Ainda bem que ainda possuía o tal minicard. Não me permitia sacar dinheiro nos caixas por aí, só na boca do caixa, após aquelas filas desumanas de gente com problemas realmente impossíveis de serem resolvidos no caixa rápido. Como o meu estágio ocupava basicamente o horário útil de um banco, era raro eu ter dinheiro em mãos. Só comia ou bebia ou comprava ou freqüentava lugares que aceitassem Visa. Não, meu senhor, não é crédito não, é débito mesmo, é que eu perdi o cartão comum e não consigo sacar dinheiro mas eu tenho algum dinheiro em conta. Repeti essa desculpa inúmeras vezes, quase um mantra, uma explicação meio boba mas para mim, importante, porque às vezes o valor da compra era relativamente baixo e voilà, não tinha papel ou moeda que cobrisse isso. Mas esse dinheiro numeral e eletrônico tava lá.

   O minicard também me permitia utilizar a função crédito, online ou em lojas quaisquer, o que era bom para presentes e compras pessoais. Pretendia comprar assim alguns presentes de Natal, hoje ou amanhã, para chegar no decorrer dessa semana, preferencialmente antes do Natal. Não seria nada dispendioso. O estágio acabou, estou meio quebrado por hora mas Natal é Natal! Além disso, tem uma meia dúzia de filmes que eu quero ver e com a promoção dos 3r$ para estudantes em alguns cinemas de São Paulo seria uma pechincha! Ainda bem que cinema aceita débito.

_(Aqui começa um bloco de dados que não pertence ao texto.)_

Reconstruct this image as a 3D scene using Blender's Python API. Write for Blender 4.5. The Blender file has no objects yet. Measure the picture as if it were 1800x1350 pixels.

   Não tinha efetivamente cancelado meu cartão porque imaginava que estava perdido no meu quarto. Estava no meio dos processos da faculdade, com gastos eventuais e importantíssimos para o desenvolvimentos dos trabalhos e compra de materiais realmente necessários. Seria fácil, arrumaria meu quarto, acharia o cartão e ficaria tudo bem, sem transtornos.

   Ontem, de repente, comecei a arrumar meu quarto à maneira clássica. Minha arrumação costuma ser lenta, eu não seria um bom diarista se diaristas-homens fossem comuns. Sou de baixíssima produtividade porque quando eu arrumo as minhas coisas, funciona como uma viagem no tempo, um regresso a dias passados, um grande e bonito flashback. Leio papéis e anotações, faço organizações temáticas, cromáticas, de texturas e momentos. É um processo cansativo mas gratificante. Depois, começo a colocar cada grupo ou momento em seus lugares, a arrumação devida. Quando já tinha passado por todos os cantos do meu quarto e olhado em todos os blocos de papel, livros, revistas, anotações, desenhos, rascunhos, panfletos, post-its, caixas e pacotes, pensei
"pomba, perdi o cartão mesmo".

   Impulsivamente agarrei o minicard e liguei correndo para o Real Cartões para cancelar o cartão atual e pedir o outro. Fui atendido pela Daiana, moça simpática que confirmou meus dados para minha segurança e me pergunta
"quando o cartão foi perdido? Hoje mesmo?"
"Ahm... Dei pela perda ainda agora mas ele já tá desaparecido há algumas semanas, acho que um mês", o que é mentira. Faz bem mais que isso mas me senti constrangido em falar que estava sem o cartão há tanto tempo porque não tinha olhado no meu quarto ainda.
"Certo, senhor. Então, com o cancelamento do cartão atual, naturalmente o senhor quer uma nova via do cartão, não?"
"Isso! Preciso de um cartão novo, por favor"
"Sim, só um instante"
...
"Senhor, o seu cartão já está cancelado e em até sete dias úteis você receberá em seu endereço uma nova via do seu cartão!"
"E do minicard também?"
"Sim, senhor. Do minicard também. Note que a partir de agora o minicard que o senhor já possui não irá mais funcionar"
"Ah, tudo bem! Obrigado! Feliz Natal!"
"Obrigada, feliz Natal também! Boas festas!"

   Desliguei o telefone com um sorriso natalino no rosto, aquele sorriso meio bobo de boas festas que você ostenta após esse tipo de cordialidade. Pensei "Puxa, que moça simpática!" e tornei para arrumar o quarto. Minutos depois, o estalo:

   O cartão tá cancelado, o maldito cartão tá cancelado, o que inclui o minicard. Caralho, caralho! Como eu sou idiota! Como é que eu vou comprar os presentes de Natal? Como? Hm... posso sacar dinheiro ou, se comprar online, boleto bancário. Demora um monte e é uma provação de paciência mas vale a pena... ufa. E como em lojas virtuais os descontos compensam um monte, saindo mais barato que em lojas físicas e com frete grátis em todo lugar, compensa muito mais. Preguiça de encarar lojas cheias na semana antes do Natal. E o cinema? Meu deus! O cinema! O que eu faço com o cinema? Vou ter que sacar o dinheiro, de qualquer maneira, não tem jeito.

   Aí, notei como eu sou cretino e ansioso. Poderia ter esperado mais três dias para cancelar o cartão, comprar o que eu tinha para comprar e ver meus filmes mas não. Liguei, cancelei e me fodi.

   Agora, cartão de crédito só em sete dias úteis.